#### Set task
Every line below should be repeated exactly.

=-=-=

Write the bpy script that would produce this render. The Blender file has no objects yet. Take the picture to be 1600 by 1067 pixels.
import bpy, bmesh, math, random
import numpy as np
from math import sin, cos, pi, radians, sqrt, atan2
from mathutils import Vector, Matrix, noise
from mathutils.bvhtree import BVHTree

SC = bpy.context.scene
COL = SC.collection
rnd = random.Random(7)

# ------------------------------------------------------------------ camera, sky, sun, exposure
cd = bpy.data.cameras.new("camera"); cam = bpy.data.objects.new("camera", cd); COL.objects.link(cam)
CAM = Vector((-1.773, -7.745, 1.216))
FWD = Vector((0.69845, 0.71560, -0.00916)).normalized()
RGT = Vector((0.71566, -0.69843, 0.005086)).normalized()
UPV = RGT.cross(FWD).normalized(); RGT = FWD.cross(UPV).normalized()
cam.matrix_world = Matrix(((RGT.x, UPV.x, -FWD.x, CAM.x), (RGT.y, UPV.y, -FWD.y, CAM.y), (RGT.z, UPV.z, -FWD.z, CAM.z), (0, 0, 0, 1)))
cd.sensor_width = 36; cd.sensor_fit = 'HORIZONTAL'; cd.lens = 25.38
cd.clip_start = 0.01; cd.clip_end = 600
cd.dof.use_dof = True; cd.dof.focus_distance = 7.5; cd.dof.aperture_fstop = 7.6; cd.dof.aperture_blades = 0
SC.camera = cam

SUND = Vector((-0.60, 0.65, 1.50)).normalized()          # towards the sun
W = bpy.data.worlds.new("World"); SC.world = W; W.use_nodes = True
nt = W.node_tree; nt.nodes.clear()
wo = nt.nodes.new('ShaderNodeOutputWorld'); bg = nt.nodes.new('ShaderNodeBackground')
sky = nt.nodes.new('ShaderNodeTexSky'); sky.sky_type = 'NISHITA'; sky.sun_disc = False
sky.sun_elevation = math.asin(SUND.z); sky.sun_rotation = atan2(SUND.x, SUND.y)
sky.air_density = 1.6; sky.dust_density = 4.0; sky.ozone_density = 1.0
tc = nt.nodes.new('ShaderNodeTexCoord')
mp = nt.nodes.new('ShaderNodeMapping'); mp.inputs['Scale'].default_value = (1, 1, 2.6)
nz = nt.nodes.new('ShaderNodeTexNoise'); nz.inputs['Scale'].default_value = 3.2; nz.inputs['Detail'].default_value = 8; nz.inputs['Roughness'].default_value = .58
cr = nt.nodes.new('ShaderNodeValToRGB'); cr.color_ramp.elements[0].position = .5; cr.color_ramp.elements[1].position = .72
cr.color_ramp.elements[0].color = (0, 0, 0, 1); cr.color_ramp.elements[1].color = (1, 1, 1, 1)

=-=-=

#### The response
Write the bpy script that would produce this render. The Blender file has no objects yet. Take the picture to be 1600 by 1067 pixels.
import bpy, bmesh, math, random
import numpy as np
from math import sin, cos, pi, radians, sqrt, atan2
from mathutils import Vector, Matrix, noise
from mathutils.bvhtree import BVHTree

SC = bpy.context.scene
COL = SC.collection
rnd = random.Random(7)

# ------------------------------------------------------------------ camera, sky, sun, exposure
cd = bpy.data.cameras.new("camera"); cam = bpy.data.objects.new("camera", cd); COL.objects.link(cam)
CAM = Vector((-1.773, -7.745, 1.216))
FWD = Vector((0.69845, 0.71560, -0.00916)).normalized()
RGT = Vector((0.71566, -0.69843, 0.005086)).normalized()
UPV = RGT.cross(FWD).normalized(); RGT = FWD.cross(UPV).normalized()
cam.matrix_world = Matrix(((RGT.x, UPV.x, -FWD.x, CAM.x), (RGT.y, UPV.y, -FWD.y, CAM.y), (RGT.z, UPV.z, -FWD.z, CAM.z), (0, 0, 0, 1)))
cd.sensor_width = 36; cd.sensor_fit = 'HORIZONTAL'; cd.lens = 25.38
cd.clip_start = 0.01; cd.clip_end = 600
cd.dof.use_dof = True; cd.dof.focus_distance = 7.5; cd.dof.aperture_fstop = 7.6; cd.dof.aperture_blades = 0
SC.camera = cam

SUND = Vector((-0.60, 0.65, 1.50)).normalized()          # towards the sun
W = bpy.data.worlds.new("World"); SC.world = W; W.use_nodes = True
nt = W.node_tree; nt.nodes.clear()
wo = nt.nodes.new('ShaderNodeOutputWorld'); bg = nt.nodes.new('ShaderNodeBackground')
sky = nt.nodes.new('ShaderNodeTexSky'); sky.sky_type = 'NISHITA'; sky.sun_disc = False
sky.sun_elevation = math.asin(SUND.z); sky.sun_rotation = atan2(SUND.x, SUND.y)
sky.air_density = 1.6; sky.dust_density = 4.0; sky.ozone_density = 1.0
tc = nt.nodes.new('ShaderNodeTexCoord')
mp = nt.nodes.new('ShaderNodeMapping'); mp.inputs['Scale'].default_value = (1, 1, 2.6)
nz = nt.nodes.new('ShaderNodeTexNoise'); nz.inputs['Scale'].default_value = 3.2; nz.inputs['Detail'].default_value = 8; nz.inputs['Roughness'].default_value = .58
cr = nt.nodes.new('ShaderNodeValToRGB'); cr.color_ramp.elements[0].position = .5; cr.color_ramp.elements[1].position = .72
cr.color_ramp.elements[0].color = (0, 0, 0, 1); cr.color_ramp.elements[1].color = (1, 1, 1, 1)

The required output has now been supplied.